Peter V. Brett's The Warded Man is getting a TV adaptation
A potential streaming franchise to stand up alongside The Witcher, Game of Thrones, and more
Chalk up another potential fantasy series to add to your to-watch queue: Deadline reports that Electromagnetic Productions, run by Roger Birnbaum and Mark Kimsey has picked up the option for Peter V. Brett's novel The Warded Man for a series.
The novel was a breakout hit for Brett when it was first published back in 2008. It follows a trio of characters in a world that's been overrun by demons called Corelings, who come out at night to feast on humans. Over hundreds of years, humanity has been reduced to a dark age, and their only protection are magical wards that can be painted around settlements to keep them at bay. But those protections are fragile, and the Corelings have been steadily gaining ground against those people who remain. Those three heroes, Arlen (the titular hero who's inscribed the runes onto his body), Leesha, and Rojer, who might very well be humanity's last hope.
Brett has since completed the series: he followed The Warded Man up with The Desert Spear (2010), The Daylight War (2013), The Skull Throne (2015), and The Core (2017), and also released a handful of novellas through Subterranean Press: "The Great Bazaar", "Brayan's Gold" and "Messenger's Legacy". Last year, he released the first installment of a new series set in the same world: The Desert Prince, which picks up the events of the world 15 years later.

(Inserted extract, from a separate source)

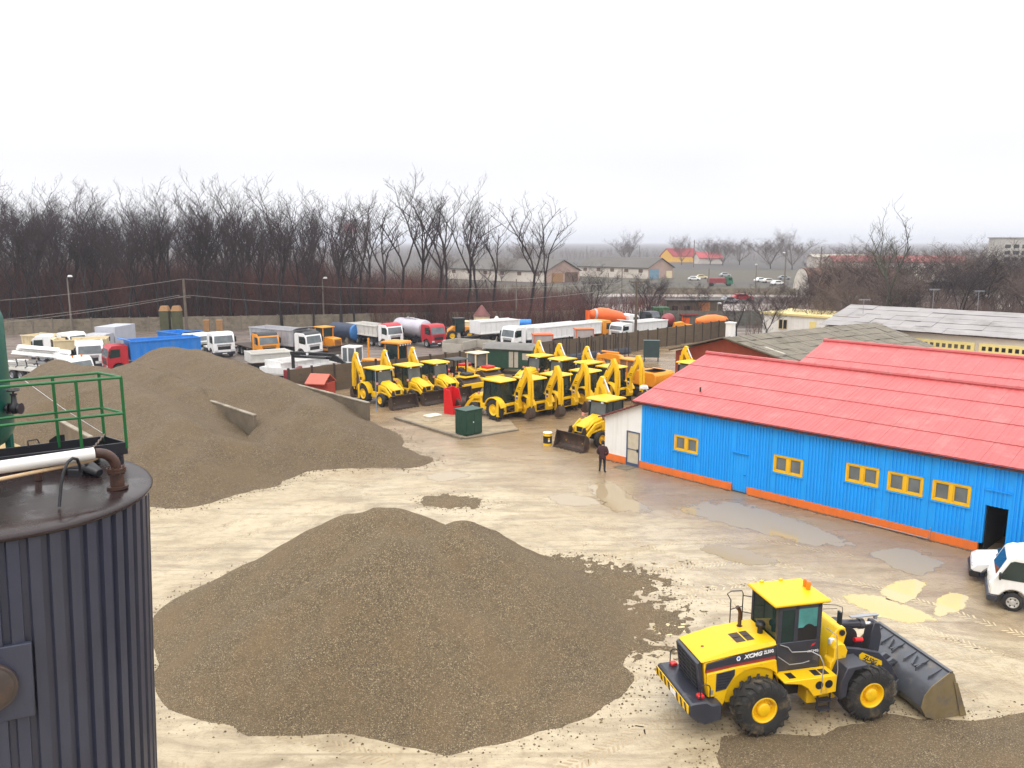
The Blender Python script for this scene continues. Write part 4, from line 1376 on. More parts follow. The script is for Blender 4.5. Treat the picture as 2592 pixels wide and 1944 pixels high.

Reached for comment, Brett tells me that "I’m super excited to have an amazing team bringing the Demon Cycle books to life. I can’t wait to share these stories to a wider audience in a new medium."
This isn't the first go-around for the project being adapted: back in 2009, Paul W.S. Anderson (Resident Evil), optioned the novels for a film, who explained at the time that he thought "it has the potential to be a new ‘Lord of the Rings’-style epic, and the book has all this great imagery.” That project never materialized, however: In 2016, Brett explained that the project fell through, and noted that Anderson's efforts hadn't been the first time it had been optioned.
The timing here is apt: in 2009, fantasy was just breaking into the mainstream: Peter Jackson's Lord of the Rings trilogy had come and gone in theaters to great acclaim, bringing with it a handful of imitators, while J.K. Rowling's Harry Potter franchise was still going strong. Since then, we've had a shift in how we consume entertainment: HBO's Game of Thrones blew the doors off of the TV world, and we now live at a time where big-budget fantasy adaptations of things like Wheel of Time, The Witcher, and Lord of the Rings are the norm on a bunch of streaming services. The Warded Man strikes me as a good addition there: it's got a huge fanbase, and plenty of room to work with, given that the series is already completed.
Deadline noted that the goal here is to "build a long-term franchise" out of the series," and it feels very much like this could be a series designed to follow in the footsteps of Netflix's Witcher franchise, which has not only garnered a mainline show, but some animated spinoffs, and an additional live-action series. There's no word on where the series will land (if it does indeed land anywhere), but in the meantime, Simon Barry (Warrior Nun, Continuum) will serve as the showrunner for the project, while Witchblade screenwriter JD Zeik is adapting the book.